Hanneli napisał(a):
Smok Wawelski napisał(a):
Ale nie mam mandatu, żeby wyznawać przed Bogiem grzechy mojego narodu, bo mój naród nie zawierał przymierza z Bogiem i dlatego nie mogę modlić się jak prorok Daniel. Jeśli w ogóle ktoś może przepraszać Boga za grzechy narodu, to tylko przywództwo tego narodu, a nie chrześcijanie.
Myślisz, że gdyby przedstawiciele naszego rządu, załóżmy premier jako piastujący najbardziej wpływowe stanowisko, przeprosił Boga za grzechy narodu, to miałoby to znaczenie? Jakie? Ma taki autorytet?
Myślę, że dzisiaj, gdy władza jest wybierana w sposób demokratyczny, można ją uznać za reprezentację narodu. Mamy w Biblii opis sytuacji, gdy władza pogańskiego państwa pokutowała przed Bogiem. Wtedy król mógł kazać wszystkim poddanym zrobić to samo:
"A Jonasz rozpoczął wędrówkę do miasta, odbywając drogę jednego dnia, i wołał tak: Jeszcze czterdzieści dni pozostaje do zburzenia Niniwy. Wtedy obywatele Niniwy uwierzyli w Boga, ogłosili post i oblekli się we włosiennice, wielcy i mali. A gdy wieść o tym doszła do króla Niniwy, wstał ze swojego tronu, zdjął swój płaszcz i oblókł się we włosiennicę, i usiadł w popiele. Na polecenie króla i jego dostojników ogłoszono taki rozkaz: Ludzie i zwierzęta, bydło i owce niech nic nie jedzą, niech się nie pasą i niech nie piją wody! Niech włożą włosiennice, zarówno ludzie jak i bydło, i niech żarliwie wołają do Boga, niech każdy zawróci ze swojej złej drogi i od bezprawia, własnoręcznie popełnionego.
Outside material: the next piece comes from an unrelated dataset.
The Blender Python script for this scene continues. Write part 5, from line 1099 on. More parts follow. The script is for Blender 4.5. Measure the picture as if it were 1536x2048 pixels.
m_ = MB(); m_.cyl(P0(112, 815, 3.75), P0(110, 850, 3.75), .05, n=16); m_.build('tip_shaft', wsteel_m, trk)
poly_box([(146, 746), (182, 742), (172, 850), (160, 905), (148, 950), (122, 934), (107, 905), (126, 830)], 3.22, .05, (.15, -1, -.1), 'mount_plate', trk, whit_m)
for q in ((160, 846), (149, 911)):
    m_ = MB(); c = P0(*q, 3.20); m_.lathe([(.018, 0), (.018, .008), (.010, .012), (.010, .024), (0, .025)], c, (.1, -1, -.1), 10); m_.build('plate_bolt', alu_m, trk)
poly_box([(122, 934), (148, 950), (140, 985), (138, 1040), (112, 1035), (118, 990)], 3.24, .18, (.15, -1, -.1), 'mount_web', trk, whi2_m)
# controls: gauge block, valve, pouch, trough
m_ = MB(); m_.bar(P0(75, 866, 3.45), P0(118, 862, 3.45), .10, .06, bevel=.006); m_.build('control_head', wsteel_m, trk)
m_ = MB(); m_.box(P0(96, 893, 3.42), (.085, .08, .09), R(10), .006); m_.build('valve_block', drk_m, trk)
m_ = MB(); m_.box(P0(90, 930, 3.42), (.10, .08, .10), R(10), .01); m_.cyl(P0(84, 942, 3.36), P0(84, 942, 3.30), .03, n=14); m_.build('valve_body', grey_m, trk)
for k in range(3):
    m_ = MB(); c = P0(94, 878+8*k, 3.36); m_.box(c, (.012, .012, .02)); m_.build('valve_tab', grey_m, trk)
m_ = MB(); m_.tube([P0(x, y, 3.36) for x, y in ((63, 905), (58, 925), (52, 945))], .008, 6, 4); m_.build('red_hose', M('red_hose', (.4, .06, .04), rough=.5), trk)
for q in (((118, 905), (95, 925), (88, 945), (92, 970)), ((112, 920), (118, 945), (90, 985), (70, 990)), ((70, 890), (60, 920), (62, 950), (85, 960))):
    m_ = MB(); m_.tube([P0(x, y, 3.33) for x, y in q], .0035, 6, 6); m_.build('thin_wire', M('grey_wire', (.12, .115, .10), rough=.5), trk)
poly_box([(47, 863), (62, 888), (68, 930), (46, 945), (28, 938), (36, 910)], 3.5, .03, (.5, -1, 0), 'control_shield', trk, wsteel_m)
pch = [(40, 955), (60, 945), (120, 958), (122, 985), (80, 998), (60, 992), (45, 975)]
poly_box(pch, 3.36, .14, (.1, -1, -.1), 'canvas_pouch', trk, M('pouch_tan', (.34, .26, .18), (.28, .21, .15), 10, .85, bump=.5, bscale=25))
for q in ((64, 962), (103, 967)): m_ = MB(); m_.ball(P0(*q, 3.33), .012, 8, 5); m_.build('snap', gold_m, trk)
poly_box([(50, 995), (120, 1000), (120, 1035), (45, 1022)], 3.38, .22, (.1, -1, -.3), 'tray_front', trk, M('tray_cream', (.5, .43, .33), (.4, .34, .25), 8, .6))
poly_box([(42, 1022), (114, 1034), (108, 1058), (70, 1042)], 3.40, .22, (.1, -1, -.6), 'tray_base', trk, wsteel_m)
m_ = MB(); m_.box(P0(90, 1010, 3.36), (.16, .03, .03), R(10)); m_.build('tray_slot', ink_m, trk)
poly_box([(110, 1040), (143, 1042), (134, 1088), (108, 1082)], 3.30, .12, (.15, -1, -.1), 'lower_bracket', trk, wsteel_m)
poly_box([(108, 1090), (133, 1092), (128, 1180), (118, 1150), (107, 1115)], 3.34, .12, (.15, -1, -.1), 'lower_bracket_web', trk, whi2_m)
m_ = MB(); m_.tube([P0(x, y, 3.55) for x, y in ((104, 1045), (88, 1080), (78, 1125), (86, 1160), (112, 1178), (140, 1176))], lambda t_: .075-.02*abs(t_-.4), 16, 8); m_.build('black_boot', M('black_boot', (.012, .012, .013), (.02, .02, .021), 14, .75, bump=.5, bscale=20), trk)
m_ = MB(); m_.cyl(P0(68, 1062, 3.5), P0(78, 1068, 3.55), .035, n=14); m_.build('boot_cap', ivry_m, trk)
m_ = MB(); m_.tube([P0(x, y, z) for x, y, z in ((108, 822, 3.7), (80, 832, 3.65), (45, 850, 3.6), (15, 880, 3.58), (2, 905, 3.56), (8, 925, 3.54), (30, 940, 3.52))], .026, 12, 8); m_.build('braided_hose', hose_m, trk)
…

A może Bóg znów się użali i odstąpi od swojego gniewu, i nie zginiemy. A gdy Bóg widział ich postępowanie, że zawrócili ze swojej złej drogi, wtedy użalił się Bóg nieszczęścia, które postanowił zesłać na nich, i nie uczynił tego" [Jon 3:4-10]. W dzisiejszych czasach na podobny krok zdecydował się prezydent Ugandy:
http://www.wnd.com/2012/11/ugandan-pres ... onal-sins/http://www.breakingchristiannews.com/ar ... l?ID=10791http://freedomoutpost.com/2012/11/ameri ... president/Wydaje się, że efekty już widać:
http://www.amagara.org/index.php?option ... &Itemid=60Uważam, że na podstawie biblijnych relacji można uznać, że upamiętanie władzy w imieniu narodu ma znaczenie przed Bogiem. Nie uważam, że należy się powoływać na obietnice dane wyłącznie Izraelowi, lecz Biblia mówi również o pogańskich narodach w tym kontekście.
Hanneli napisał(a):
Smok Wawelski napisał(a):
Oczywiście, że należymy do konkretnego narodu według ciała. Dlatego w prywatnej rozmowie z Żydem powiedziałbym, że jest mi wstyd za antysemityzm w Polsce.
A np. W rozmowie z Niemcem, że jest Ci przykro, że jego rodzina została wysiedlona?
To przykre, jeśli tak się stało i jeśli moi rodacy przelali krew niewinną lub skrzywdzili w inny sposób niewinnych ludzi, to byłoby mi wstyd i powiedziałbym o tym. Problem polega na tym, że większość niemieckiego narodu poparła Hitlera i nie miała nic przeciwko agresji na Polskę. Reszta to konsekwencje. Natomiast Żydzi nie byli agresorami ginącymi w efekcie własnej agresji.
Hanneli napisał(a):
Zastanawiam się, gdzie jest granica. Takie konferencje opierają się chyba na założeniu, że dobrze jest poruszyć te resentymenty, które tkwią - także w chrześcijanach - w racji naszej historii, wyznać je sobie, powstydzić się przed sobą nawzajem i wyrazić ubolewanie. Przeprosić się i pojednać. No tak, może granicą jest prywatność. A może rozłożenie akcentów, bo to nie powinno być treścią spotkań pomiędzy chrześcijanami? A może moment, gdy czynimy siebie głosem własnego narodu i bierzemy na siebie odpowiedzialność za przyjęcie i udzielenie przebaczenia?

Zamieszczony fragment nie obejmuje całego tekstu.